Discussion in 'Canadian Labour Legislation' started by Karachi1978, Apr 11, 2019.

  1. Hi,
    Still, I am an employee of a different country(Offshore) for a company and working for a Canadian client with a closed work permit with that offshore company. As per my employment contract, the notice period is 3 months if I resign my job during the assignment. But my questions is, Now I got my PR and If I resign my job, Am I eligible to serve only 2 weeks notice period as per Canadian Standard or Should I follow the original employment Contract.?
    Any references would be great for me.
  2. You can quit any time you like. The company would have to enforce the contract against you, and in Canada, the laws of your province will apply. No province mandates such a long notice period, but there are cases where a long period was enforced by the courts (see https://macleodlawfirm.ca/reasonable-notice-it-works-both-ways/). These are rare exceptions and most cases don't work like this.
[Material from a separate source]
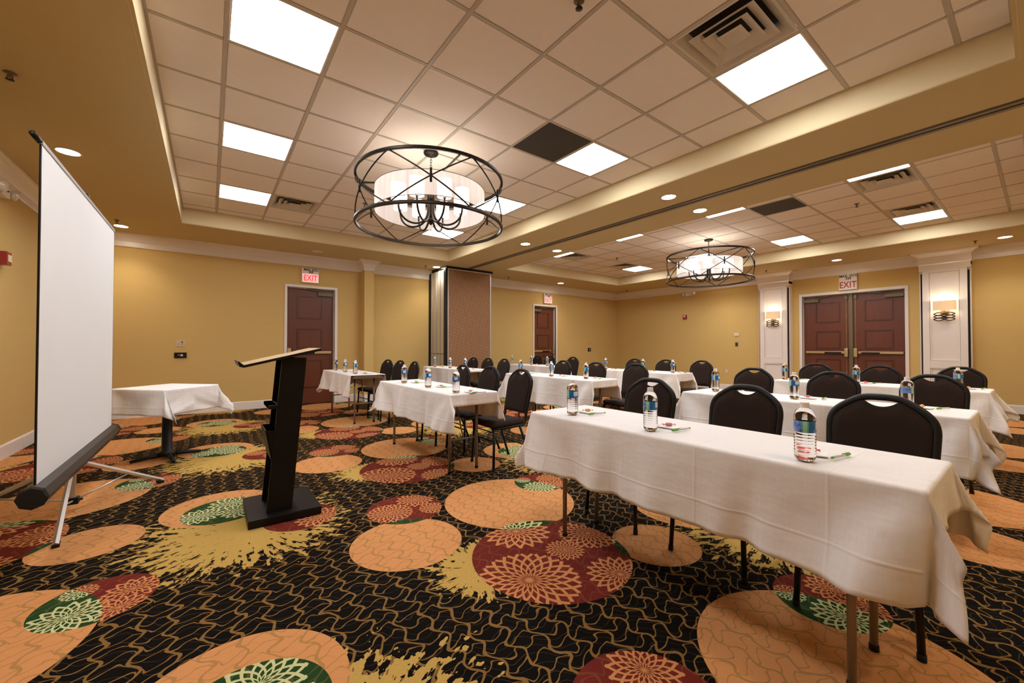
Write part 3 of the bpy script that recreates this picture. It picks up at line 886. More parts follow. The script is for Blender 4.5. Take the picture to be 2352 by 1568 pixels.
# ------------------------------------------------------------------ sconces
def sconce(y, label):
    t = thing('wall_sconce', label, 'wall lamp', (XR - .197, y, 0), 0, 'sconces on the white pilasters')
    # local -x is into the room
    q = MB(); n = 20; hw = .155
    for (za, zb) in ((1.865, 2.045),):
        vs_ = []
        for i in range(n + 1):
            a = -PI / 2 + PI * i / n
            vs_ += [(-.10 * math.cos(a) ** .7 if abs(math.cos(a)) > 1e-6 else 0, hw * math.sin(a), za), (-.10 * math.cos(a) ** .7 if abs(math.cos(a)) > 1e-6 else 0, hw * math.sin(a), zb)]
        q.add(vs_, [(2 * i, 2 * i + 2, 2 * i + 3, 2 * i + 1) for i in range(n)])
    obj('sconce_shade', q, sconce_m, t, True)
    q = MB()
    for zz in (1.695, 1.745, 1.795):
        for sgn in (1, -1):
            pts = [(-.05, -.14 + .28 * i / 24, zz + sgn * .027 * math.sin(PI * 2 * i / 24 - (0 if sgn > 0 else 0)) + .0) for i in range(25)]
            q.tube(pts, .0085, 6)
    q.tube([(-.045, -.13, 1.70), (-.045, -.13, 1.69)], .006, 6)
    q.box(-.045, -.0, -.02, .02, 1.72, 1.76)
    obj('scroll_bars', q, bronze_m, t, True)
    q = MB(); q.box(-.012, 0, -.05, .05, 1.80, 1.96); q.tube([(-.05, 0, 1.82), (-.05, 0, 1.93)], .008, 8); q.box(-.05, 0, -.008, .008, 1.84, 1.86); obj('back_plate', q, bronze2_m, t)
    q = MB(); q.lathe([(0, 1.925), (.02, 1.93), (.026, 1.955), (.018, 1.985), (0, 1.995)], (-.05, 0, 0), 14); obj('bulb', q, candle_m, t, True)
    for zz in (2.02, 1.90):
        ld = bpy.data.lights.new('sconce_lamp', 'POINT'); ld.energy = SCONCE_W if zz > 2 else SCONCE_W * .4; ld.color = (1.0, .80, .58); ld.shadow_soft_size = .03
        l = bpy.data.objects.new('sconce_lamp', ld); C.objects.link(l); l.parent = t; l.location = (-.055, 0, zz)
sconce(1.137, 'lit linen wall sconce on the nearer white pilaster')
sconce(4.03, 'lit linen wall sconce on the farther white pilaster')

# ------------------------------------------------------------------ wall devices
def emergency_light(loc, rz, label):
    t = thing('emergency_light', label, 'emergency light', loc, rz, 'twin-head emergency lights')
    q = MB(); q.box(-.10, .10, -.06, 0, -.05, .05); obj('battery_box', q, plastic_w_m, t, bevel=.006)
    for s in (-1, 1):
        q = MB(); q.lathe([(0, -.03), (.03, -.03), (.052, .0), (.056, .03), (.05, .038), (0, .042)], seg=18, axis='z')
        me = q.mesh('lamp_head', lensclear_m, True); me.transform(Matrix.Translation((s * .155, -.06, .015)) @ Matrix.Rotation(PI / 2 + .3, 4, 'X') @ Matrix.Rotation(s * .5, 4, 'Y'))
        obj('lamp_head', me, None, t)
    q = MB(); q.lathe([(0, 0), (.012, 0), (.012, .008), (0, .008)], (0, -.068, 0), 10, 'z'); obj('test_button', q, black_m, t)
emergency_light((XR - .001, 6.30, 2.725), -PI / 2, 'white twin-head emergency light high on the right wall')
emergency_light((XL + .001, 6.25, 2.715), PI / 2, 'twin-head emergency light high on the left wall at the photo edge')

def wall_box(name, loc, rz, w_, h_, d_, material, label, cat, extras=(), grp=None):
    t = thing(name, label, cat, loc, rz, grp)
    q = MB(); q.box(-w_ / 2, w_ / 2, -d_, 0, -h_ / 2, h_ / 2); obj('cover_plate', q, material, t, bevel=min(.003, d_ / 3))
    for (nm, x, z, rr, mm) in extras:
        q = MB()
        if isinstance(rr, tuple): q.box(x - rr[0] / 2, x + rr[0] / 2, -d_ - .006, -d_ + .0005, z - rr[1] / 2, z + rr[1] / 2)
        else: q.lathe([(0, -.006), (rr, -.006), (rr, .0005), (0, .0005)], (x, -d_, z), 14, 'y')
        obj(nm, q, mm, t)
    return t
wall_box('switch_plate', (-.396, YF - .0005, 1.224), 0, .125, .105, .008, ivory_m, 'cream control plate above the black wall box left of the door', 'switch', [('button', .02, .022, .012, black_m), ('knob', -.028, -.014, .008, bronze2_m), ('knob', .02, -.014, .008, bronze2_m)])
wall_box('media_plate', (-.397, YF - .0005, 1.018), 0, .165, .095, .02, black_metal_m, 'black wall plate with round cream knob below the cream control plate', 'wall plate', [('dial', .018, .0, .018, knob_m), ('pointer', -.02, .004, (.03, .008), knob_m)])
wall_box('media_plate', (9.92, YF - .0005, 1.08), 0, .13, .11, .02, black_metal_m, 'small black wall plate near the far right corner', 'wall plate', [('dial', 0, 0, .018, knob_m)])
wall_box('switch_plate', (9.92, YF - .0005, 1.26), 0, .13, .10, .008, wall_m, 'mustard cover plate above the far corner black plate', 'switch', [('button', 0, .03, .009, bronze2_m)])
wall_box('fire_alarm', (XR - .0005, 6.44, 2.06), -PI / 2, .11, .125, .045, red_m, 'red fire alarm on the right wall below the emergency light', 'fire alarm', [('strobe', 0, .02, (.05, .05), exitbody_m)])
wall_box('fire_alarm', (XL + .0005, 6.32, 2.055), PI / 2, .12, .13, .07, red_m, 'red fire alarm strobe on the left wall at the photo edge', 'fire alarm', [('strobe', 0, .0, (.08, .07), lensclear_m)])
wall_box('thermostat', (XR - .0005, 4.985, 1.505), -PI / 2, .11, .07, .02, plastic_w_m, 'white thermostat on the right wall left of the far pilaster', 'thermostat', [('display', 0, .008, (.06, .02), ivory_m)])
wall_box('switch_plate', (XR - .0005, 4.985, 1.24), -PI / 2, .075, .115, .008, bronze2_m, 'brass switch plate below the white thermostat', 'switch', [('toggle', 0, 0, (.03, .05), black_metal_m)])
wall_box('wall_outlet', (XR - .0005, 5.25, .50), -PI / 2, .075, .115, .006, ivory_m, 'ivory power outlet low on the right wall behind the rear chairs', 'outlet', [('socket', 0, .022, (.03, .028), plastic_w_m), ('socket', 0, -.022, (.03, .028), plastic_w_m)])

# ------------------------------------------------------------------ folding partition
pt = thing('folding_partition', 'stacked folding partition with brown fabric face beside the far wall', 'partition', (4.26, 8.12, 0))
q = MB(); q.box(.055, 1.19, 0, .075, .03, 2.93); obj('fabric_panel', q, partfab_m, pt)
q = MB()
q.box(.035, .055, -.006, .08, .02, 2.95); q.box(1.19, 1.21, -.006, .08, .02, 2.95); q.box(.055, 1.19, -.006, .08, 2.93, 2.95); q.box(.055, 1.19, -.006, .08, .012, .03)
obj('panel_frame', q, alu_m, pt)
q = MB(); q.box(-.02, .035, -.004, .085, .012, 2.95); q.box(0, 1.25, -.02, .84, 2.955, 2.998); obj('seal_strip', q, black_metal_m, pt)
for k in range(7):
    y0 = .10 + k * .098
    q = MB(); q.box(-.01 + .012 * (k % 2), 1.17, y0, y0 + .075, .02, 2.93); obj('panel_edge', q, alu_m, pt)
    q = MB(); q.box(.02, 1.15, y0 + .075, y0 + .098, .02, 2.92); obj('seal_groove', q, black_metal_m, pt)
    q = MB(); q.box(-.018 + .012 * (k % 2), 0.005, y0 + .015, y0 + .06, 1.0, 1.012); obj('edge_clip', q, black_metal_m, pt)
q = MB(); q.box(-.03, .03, .79, .845, .012, 2.95); obj('jamb_strip', q, black_metal_m, pt)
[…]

    Here's a good article -> https://www.lawnow.org/quitting-and-giving-notice-employees/

    Your employer may try and take action against you in your home country, but realistically speaking that's very unlikely. Once you're a PR, you should quit in a professional manner and things should be fine. There are certainly no immigration consequences to any of this.
  3. #3 Copingwithlife, Apr 13, 2019 at 10:32 AM
    Last edited: Apr 13, 2019
    As stated above, leave in a professional manner, or put another way "Never burn your bridges", leaving unprofessionally, and lets say you later request a referral from this company, if you left badly, that can affect your referral
    I requested a leave from a company, which I was contractually allowed to take. I put it in, and it was refused for the dates I wanted. They offered another period, I accepted. I could have just left and that was the end. But it is a LARGE respected organization in the country, I knew I would need their reference, play your cards right when it comes to employers. You may leave, but you left with respect on both sides.